[Begin Data block]

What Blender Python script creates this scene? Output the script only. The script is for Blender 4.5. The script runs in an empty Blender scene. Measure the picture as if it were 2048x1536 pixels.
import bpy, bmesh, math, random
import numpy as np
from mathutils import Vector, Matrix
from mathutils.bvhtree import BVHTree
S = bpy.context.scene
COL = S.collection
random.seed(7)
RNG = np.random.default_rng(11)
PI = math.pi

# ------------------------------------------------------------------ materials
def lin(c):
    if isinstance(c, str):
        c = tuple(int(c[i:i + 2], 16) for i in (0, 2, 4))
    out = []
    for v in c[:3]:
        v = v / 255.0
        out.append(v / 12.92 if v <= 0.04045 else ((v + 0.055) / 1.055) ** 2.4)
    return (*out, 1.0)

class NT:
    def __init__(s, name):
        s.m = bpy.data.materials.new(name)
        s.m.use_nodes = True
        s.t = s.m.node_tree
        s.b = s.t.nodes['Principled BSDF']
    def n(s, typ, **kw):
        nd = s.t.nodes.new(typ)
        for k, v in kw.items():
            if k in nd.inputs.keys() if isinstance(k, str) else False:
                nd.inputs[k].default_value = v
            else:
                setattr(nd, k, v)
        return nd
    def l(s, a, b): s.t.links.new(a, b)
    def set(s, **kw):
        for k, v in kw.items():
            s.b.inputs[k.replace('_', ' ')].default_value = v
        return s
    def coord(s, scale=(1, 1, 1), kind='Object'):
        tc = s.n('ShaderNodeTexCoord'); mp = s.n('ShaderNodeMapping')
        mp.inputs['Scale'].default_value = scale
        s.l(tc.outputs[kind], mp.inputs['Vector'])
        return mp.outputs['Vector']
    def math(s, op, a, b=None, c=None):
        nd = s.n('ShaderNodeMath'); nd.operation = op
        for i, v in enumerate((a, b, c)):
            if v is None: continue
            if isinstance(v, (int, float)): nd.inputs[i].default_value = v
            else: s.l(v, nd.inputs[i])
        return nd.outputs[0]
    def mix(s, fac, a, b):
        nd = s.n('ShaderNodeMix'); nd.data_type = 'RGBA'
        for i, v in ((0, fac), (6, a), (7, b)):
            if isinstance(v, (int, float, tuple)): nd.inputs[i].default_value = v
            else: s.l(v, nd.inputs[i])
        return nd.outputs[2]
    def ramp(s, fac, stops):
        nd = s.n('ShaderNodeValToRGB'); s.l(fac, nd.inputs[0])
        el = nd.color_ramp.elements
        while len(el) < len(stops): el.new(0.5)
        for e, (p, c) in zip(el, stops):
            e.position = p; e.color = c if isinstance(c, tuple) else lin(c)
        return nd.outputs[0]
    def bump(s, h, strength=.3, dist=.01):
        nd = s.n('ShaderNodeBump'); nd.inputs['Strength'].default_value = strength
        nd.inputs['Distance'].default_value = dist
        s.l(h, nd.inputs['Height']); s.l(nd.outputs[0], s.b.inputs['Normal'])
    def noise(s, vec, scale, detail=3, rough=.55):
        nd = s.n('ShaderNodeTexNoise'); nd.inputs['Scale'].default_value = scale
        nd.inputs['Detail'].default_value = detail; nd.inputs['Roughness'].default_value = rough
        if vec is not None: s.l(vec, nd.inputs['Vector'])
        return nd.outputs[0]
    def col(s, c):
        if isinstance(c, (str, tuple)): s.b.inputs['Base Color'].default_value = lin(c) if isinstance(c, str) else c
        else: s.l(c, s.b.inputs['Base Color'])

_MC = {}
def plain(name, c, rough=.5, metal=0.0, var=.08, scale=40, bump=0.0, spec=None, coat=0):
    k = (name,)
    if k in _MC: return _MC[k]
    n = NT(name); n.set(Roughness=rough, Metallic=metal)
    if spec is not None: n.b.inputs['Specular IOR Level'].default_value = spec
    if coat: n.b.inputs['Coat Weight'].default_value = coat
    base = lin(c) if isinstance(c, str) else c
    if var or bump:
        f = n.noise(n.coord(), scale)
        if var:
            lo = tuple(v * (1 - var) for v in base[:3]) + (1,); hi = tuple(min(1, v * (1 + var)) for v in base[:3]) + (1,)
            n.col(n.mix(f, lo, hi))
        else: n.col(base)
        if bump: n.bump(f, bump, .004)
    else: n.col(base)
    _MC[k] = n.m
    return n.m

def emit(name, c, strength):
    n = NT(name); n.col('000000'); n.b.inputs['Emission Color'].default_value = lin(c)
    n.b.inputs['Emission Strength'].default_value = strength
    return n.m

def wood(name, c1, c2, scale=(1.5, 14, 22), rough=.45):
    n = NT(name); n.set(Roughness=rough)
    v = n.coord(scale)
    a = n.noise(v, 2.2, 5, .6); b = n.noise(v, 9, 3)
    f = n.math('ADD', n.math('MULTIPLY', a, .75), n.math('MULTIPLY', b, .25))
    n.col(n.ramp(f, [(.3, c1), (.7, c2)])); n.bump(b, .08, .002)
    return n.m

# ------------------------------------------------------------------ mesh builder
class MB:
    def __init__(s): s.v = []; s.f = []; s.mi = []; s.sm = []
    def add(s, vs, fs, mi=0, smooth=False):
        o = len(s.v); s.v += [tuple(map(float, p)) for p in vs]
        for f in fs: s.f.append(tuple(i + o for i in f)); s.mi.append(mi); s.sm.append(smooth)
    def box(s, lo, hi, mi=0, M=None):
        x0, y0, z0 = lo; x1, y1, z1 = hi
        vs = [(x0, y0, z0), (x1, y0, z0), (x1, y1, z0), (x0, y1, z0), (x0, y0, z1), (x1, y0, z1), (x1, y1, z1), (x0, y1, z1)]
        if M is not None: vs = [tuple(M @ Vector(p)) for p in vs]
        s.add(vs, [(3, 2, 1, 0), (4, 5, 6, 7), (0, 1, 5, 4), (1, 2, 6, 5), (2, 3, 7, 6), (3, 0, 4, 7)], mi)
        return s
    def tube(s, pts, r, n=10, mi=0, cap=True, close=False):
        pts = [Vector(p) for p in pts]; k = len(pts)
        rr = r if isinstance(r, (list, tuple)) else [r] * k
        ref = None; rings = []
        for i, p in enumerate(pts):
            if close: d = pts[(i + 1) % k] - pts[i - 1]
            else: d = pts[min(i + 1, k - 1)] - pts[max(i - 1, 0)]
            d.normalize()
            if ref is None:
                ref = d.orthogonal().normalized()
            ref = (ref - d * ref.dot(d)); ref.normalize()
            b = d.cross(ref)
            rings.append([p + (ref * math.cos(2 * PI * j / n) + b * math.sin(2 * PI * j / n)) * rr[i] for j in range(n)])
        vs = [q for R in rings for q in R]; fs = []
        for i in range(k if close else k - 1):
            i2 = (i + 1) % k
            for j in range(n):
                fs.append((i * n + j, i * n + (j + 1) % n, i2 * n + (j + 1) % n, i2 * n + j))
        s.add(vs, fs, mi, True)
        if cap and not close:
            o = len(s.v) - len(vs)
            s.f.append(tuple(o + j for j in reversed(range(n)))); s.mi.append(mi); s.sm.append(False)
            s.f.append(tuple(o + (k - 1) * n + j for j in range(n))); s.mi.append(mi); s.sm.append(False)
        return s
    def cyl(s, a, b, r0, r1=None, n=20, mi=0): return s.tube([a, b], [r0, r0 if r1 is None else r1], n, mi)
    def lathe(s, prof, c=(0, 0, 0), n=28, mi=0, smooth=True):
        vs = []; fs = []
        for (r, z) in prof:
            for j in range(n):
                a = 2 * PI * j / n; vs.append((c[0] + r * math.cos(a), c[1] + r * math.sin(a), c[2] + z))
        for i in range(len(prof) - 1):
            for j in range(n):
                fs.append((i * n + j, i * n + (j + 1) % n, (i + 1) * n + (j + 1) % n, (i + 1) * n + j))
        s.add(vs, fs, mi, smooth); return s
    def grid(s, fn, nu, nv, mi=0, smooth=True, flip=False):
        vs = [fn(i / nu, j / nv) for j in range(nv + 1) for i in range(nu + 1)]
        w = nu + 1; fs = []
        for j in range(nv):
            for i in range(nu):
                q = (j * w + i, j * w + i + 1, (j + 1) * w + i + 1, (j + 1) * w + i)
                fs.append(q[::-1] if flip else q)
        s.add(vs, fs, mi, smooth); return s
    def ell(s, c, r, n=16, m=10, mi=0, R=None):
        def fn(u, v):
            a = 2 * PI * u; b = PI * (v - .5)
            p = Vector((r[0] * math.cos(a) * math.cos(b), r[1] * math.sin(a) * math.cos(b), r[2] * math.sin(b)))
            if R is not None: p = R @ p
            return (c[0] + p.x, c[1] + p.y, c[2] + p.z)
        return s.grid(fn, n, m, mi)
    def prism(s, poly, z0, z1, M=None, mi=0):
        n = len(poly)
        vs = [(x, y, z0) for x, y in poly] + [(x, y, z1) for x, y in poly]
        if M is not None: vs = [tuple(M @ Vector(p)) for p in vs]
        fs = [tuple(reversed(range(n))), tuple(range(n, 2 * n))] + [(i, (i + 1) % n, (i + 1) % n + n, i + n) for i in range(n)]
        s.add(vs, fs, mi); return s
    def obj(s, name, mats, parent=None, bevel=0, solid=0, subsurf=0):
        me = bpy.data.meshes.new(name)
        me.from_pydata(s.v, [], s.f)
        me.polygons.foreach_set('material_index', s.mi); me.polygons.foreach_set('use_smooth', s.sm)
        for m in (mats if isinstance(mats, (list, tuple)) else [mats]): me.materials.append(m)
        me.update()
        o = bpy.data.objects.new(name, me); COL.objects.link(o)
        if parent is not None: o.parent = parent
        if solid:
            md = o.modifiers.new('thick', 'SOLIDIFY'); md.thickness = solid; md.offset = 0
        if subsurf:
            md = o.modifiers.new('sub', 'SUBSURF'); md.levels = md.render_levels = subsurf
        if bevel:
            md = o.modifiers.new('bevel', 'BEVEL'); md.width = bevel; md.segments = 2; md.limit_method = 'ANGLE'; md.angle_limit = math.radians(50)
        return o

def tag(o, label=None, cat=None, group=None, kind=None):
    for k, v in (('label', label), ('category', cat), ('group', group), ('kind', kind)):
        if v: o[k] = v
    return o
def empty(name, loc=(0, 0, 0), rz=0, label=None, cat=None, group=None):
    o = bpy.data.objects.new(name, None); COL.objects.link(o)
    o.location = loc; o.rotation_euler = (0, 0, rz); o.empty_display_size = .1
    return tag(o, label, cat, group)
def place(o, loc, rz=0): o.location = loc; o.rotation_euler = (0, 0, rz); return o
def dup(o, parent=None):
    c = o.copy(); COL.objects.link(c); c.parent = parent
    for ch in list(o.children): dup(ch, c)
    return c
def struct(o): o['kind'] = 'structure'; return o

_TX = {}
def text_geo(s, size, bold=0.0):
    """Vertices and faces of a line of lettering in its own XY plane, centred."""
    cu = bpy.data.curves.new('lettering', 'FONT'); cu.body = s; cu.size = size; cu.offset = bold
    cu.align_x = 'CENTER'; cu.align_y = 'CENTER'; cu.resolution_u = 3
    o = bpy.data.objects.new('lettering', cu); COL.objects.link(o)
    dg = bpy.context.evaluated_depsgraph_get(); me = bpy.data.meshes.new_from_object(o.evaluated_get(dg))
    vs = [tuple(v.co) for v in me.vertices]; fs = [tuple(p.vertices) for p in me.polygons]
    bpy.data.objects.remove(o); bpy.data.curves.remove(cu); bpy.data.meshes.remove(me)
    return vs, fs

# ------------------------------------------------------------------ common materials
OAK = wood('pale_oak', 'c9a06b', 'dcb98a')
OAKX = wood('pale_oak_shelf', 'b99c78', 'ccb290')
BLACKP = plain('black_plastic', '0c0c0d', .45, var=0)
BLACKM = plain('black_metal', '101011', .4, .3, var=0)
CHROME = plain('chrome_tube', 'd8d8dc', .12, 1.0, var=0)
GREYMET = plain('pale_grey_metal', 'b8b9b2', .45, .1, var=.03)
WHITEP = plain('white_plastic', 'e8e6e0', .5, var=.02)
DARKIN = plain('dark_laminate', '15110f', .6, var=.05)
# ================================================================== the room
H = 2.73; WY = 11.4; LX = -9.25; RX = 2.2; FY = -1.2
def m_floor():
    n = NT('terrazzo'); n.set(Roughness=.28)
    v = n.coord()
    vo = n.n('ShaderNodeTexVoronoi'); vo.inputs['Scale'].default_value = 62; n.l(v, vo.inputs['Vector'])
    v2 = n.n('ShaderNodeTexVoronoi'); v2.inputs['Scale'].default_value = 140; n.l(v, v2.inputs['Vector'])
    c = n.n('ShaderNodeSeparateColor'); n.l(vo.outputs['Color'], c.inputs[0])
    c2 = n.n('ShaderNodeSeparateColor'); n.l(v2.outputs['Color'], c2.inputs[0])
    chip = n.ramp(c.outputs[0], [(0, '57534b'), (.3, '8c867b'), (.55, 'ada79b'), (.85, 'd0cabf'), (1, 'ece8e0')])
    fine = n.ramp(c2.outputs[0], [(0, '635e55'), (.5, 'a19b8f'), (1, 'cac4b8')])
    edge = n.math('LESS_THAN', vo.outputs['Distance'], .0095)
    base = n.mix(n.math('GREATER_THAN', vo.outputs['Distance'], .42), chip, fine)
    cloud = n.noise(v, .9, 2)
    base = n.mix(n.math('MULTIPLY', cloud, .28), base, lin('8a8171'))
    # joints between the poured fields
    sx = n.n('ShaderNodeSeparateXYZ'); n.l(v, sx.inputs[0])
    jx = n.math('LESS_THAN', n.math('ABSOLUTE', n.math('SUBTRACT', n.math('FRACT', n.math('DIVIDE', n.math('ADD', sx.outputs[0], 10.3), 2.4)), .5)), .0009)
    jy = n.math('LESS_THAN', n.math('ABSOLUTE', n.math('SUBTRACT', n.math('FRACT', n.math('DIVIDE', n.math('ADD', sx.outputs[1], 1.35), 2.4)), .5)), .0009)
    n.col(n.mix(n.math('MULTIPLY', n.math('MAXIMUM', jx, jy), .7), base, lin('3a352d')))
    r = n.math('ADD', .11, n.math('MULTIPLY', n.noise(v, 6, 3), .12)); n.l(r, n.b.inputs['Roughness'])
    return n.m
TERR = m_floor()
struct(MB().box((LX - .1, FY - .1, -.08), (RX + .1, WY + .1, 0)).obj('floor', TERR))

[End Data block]

- Exercise objective: Each line in the material either holds the string "scene" or does not. State how many do, and nothing else.

- Response to the exercise: 2